DIGITAL LIBRARY
CONCEPTUAL MAPS AND UNIVERSITY STUDENT TRAINING IN THE EUROPEAN HIGHER EDUCATION AREA
Universitat Politècnica de València (SPAIN)
About this paper:
Appears in: EDULEARN13 Proceedings
Publication year: 2013
Page: 745 (abstract only)
ISBN: 978-84-616-3822-2
ISSN: 2340-1117
Conference name: 5th International Conference on Education and New Learning Technologies
Dates: 1-3 July, 2013
Location: Barcelona, Spain
Abstract:
After joining the European Higher Education Area (EHEA) Spanish universities have been renewing teaching methods in a process of change that involves implementing student-centred teaching methodologies. Without renouncing traditional lecture-based methods, the learning process requires students to be active in their own education and thus participate in knowledge-building. Teachers are required do to more than transmit knowledge; they must plan strategies and activities that encourage students to obtain knowledge and acquire capabilities and skills that will enable them to respond to the demands of their future professional activity.

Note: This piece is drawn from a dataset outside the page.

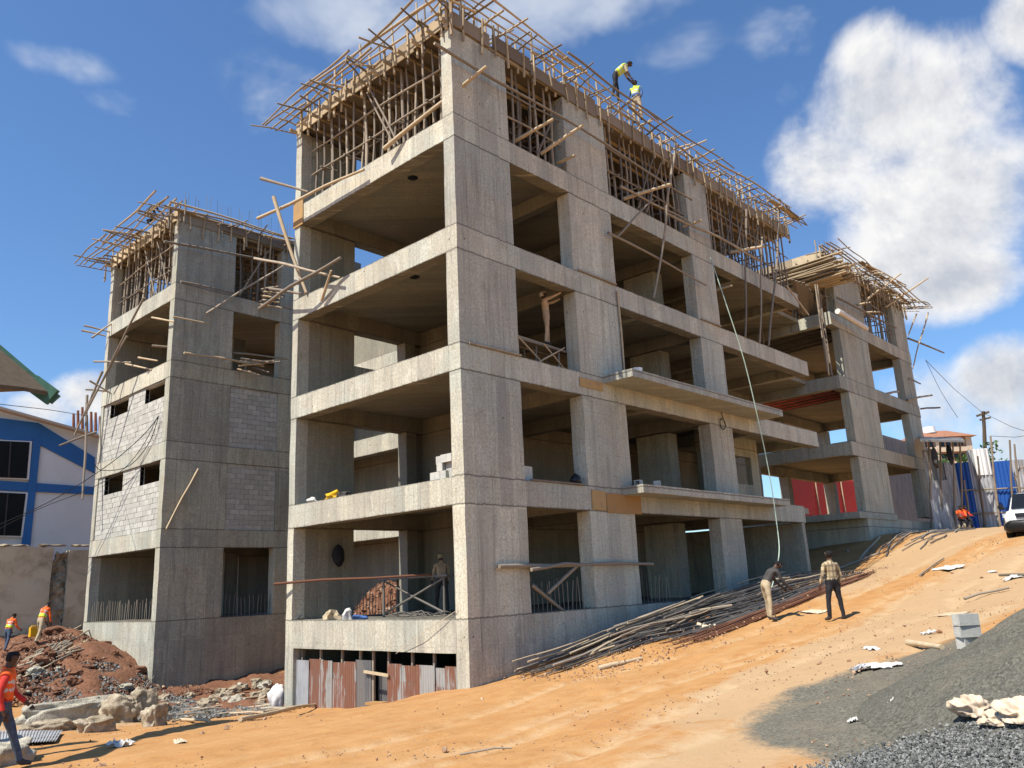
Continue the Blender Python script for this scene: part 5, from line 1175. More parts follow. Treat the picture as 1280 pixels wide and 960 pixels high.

One of the new teaching methodologies intended to stimulate significant learning in students is the use of conceptual maps, designed as a learning strategy aimed at representing significant relations between concepts in the form of propositions. Through cooperation with peers and the teacher, students become the protagonists in their own learning and thus, in their own educational process. The literature coincides in establishing that the use of conceptual maps in the process of teaching and learning enables rapid identification of the key concepts of a topic and the relationships between them, favours memory and organised, hierarchised learning, it facilitates visualisation of learning contents and enables students to explore their previous knowledge on a new subject while also integrating new information. In short, the use of this innovative classroom methodology can contribute to higher education quality.
This work aims to analyse the consequences of conceptual map use in new degree courses implemented as a result of EHEA. In particular, the study evaluates whether the application of conceptual maps to teach and learn about a subject: 1) Intensifies understanding of the subject, 2) Reduces class preparation time 3) Encourages students to use tutorials, 4) Broadens students' social circles and 5) Enhances motivation for the subject. In pursuit of this objective, a sample of 75 Universitat Politècnica de València students on the Business and Industrial Economy course in the first year of the Engineering and Industrial Organisation and Chemical Engineering degrees has been used with a quantitative empirical study using regression models which has enabled us to corroborate the proposed hypotheses.
Keywords:
Conceptual maps, the European Higher Education Area, teaching-learning, innovative methodologies, student motivation.